Whenever you’re at fault for a car accident, your car insurance company agrees to pay for damage you cause up to the amount of your insurance limit. Any damage over the limits of your liability coverage will need to be paid by you out of pocket, which is why it’s important to maintain a sufficient level of coverage. Most states have a required minimum that you must carry.

Collision Coverage

If you choose to carry only liability insurance on your policy, damages that you cause to another party’s vehicle will be paid by your insurance. In order to pay for damage to your own vehicle, you need to carry collision coverage. Unlike liability coverage, which is paid in full by the car insurance company, collision coverage comes with a deductible. You agree to pay this portion o the repair out of pocket whenever your vehicle goes into the shop, and your insurance will pay the rest.

Collision coverage is purchased separately and will add cost to the policy premium. The lower your collision deductible, the more your policy will cost. You can save money on your premiums by increasing your deductible.

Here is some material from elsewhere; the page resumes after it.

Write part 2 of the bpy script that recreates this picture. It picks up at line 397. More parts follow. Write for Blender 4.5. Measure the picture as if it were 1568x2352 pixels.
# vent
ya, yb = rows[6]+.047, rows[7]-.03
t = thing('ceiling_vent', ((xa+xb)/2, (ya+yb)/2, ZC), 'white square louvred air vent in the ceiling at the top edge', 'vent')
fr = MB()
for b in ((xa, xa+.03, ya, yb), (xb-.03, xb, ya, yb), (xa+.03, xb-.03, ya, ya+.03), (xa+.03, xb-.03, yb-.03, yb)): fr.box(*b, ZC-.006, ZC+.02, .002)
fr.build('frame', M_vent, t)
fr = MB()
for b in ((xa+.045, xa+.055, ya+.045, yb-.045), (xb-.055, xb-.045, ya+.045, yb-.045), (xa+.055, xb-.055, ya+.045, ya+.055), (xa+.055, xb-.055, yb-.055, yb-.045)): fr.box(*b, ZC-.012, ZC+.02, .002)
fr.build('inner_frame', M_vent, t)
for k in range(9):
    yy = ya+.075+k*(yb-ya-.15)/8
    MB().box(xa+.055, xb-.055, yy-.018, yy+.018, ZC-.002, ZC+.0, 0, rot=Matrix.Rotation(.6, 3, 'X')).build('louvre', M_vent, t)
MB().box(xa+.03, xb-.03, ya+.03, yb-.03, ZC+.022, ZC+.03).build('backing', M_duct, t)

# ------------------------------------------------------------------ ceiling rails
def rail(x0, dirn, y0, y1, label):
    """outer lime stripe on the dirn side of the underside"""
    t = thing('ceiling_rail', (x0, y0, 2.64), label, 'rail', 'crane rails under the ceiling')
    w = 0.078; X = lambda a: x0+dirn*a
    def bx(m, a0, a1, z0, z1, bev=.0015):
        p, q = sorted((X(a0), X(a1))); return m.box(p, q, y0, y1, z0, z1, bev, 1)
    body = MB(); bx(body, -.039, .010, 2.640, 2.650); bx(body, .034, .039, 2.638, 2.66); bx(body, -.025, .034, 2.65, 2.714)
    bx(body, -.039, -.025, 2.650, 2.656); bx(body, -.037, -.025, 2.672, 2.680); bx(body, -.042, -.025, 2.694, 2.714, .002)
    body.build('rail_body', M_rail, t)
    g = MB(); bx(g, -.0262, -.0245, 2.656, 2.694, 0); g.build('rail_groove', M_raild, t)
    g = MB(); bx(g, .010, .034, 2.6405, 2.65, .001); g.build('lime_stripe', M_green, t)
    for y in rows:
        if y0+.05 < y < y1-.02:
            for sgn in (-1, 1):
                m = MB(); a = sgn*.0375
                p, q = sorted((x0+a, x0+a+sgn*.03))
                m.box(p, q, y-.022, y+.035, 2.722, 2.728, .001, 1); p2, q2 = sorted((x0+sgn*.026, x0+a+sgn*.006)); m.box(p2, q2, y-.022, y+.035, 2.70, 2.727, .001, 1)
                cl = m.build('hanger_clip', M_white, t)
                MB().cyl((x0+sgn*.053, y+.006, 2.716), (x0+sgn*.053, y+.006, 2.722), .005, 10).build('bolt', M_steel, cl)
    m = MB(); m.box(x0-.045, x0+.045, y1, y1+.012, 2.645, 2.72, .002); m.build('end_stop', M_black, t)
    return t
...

If you decide that you do not need full coverage on your car, you can also choose to drop the coverage entirely.

When might I want to drop collision coverage?

If your vehicle is more than ten years old, has heavy mileage or has heavily depreciated in value, you may no longer require collision coverage. In some situations, nearly any kind of damage will cause the vehicle to be a total loss. If the value of your vehicle is only a few thousand dollars, paying the extra money on your premiums to keep it fully insured may be unwise. You would be better off saving that money and putting it toward car maintenance and purchasing a new vehicle when the time comes.

Additionally, if you don’t drive that vehicle very often you may want to only keep liability coverage on it. If you feel you have a very low chance of getting into an accident with a car, you can take the risk and remove collision coverage from the policy. Bear in mind however that your vehicle can sustain damage even while parked, and liability-only policies will not cover that damage.

When should you buy collision coverage?

If you are making payments on your vehicle, you need to carry full coverage auto insurance. Until your car is paid off, the vehicle is technically owned by the lien holder and collision coverage protects the lien holder’s interests. Once the vehicle is paid off you can choose to drop coverage; until that point, they determine what you need to carry on the vehicle.

You should also consider leaving the collision coverage on your policy if your vehicle is new or has a high value. If the vehicle costs more to replace than it would to repair, you should maintain collision coverage on it. While your premiums will be higher, they won’t cost as much as needing to buy a new car if yours is destroyed in an accident.

For some people, dropping collision coverage and carrying only liability insurance is a smart way to reduce premiums and save money. For others, full coverage is a necessity. If you still need full coverage on your vehicle, you can save money in other ways such as installing anti-theft devices into your car and taking advantage of safe driving discounts. Contact your insurance company to determine what discounts you may qualify for and how you can begin saving money on your policy without altering your coverage.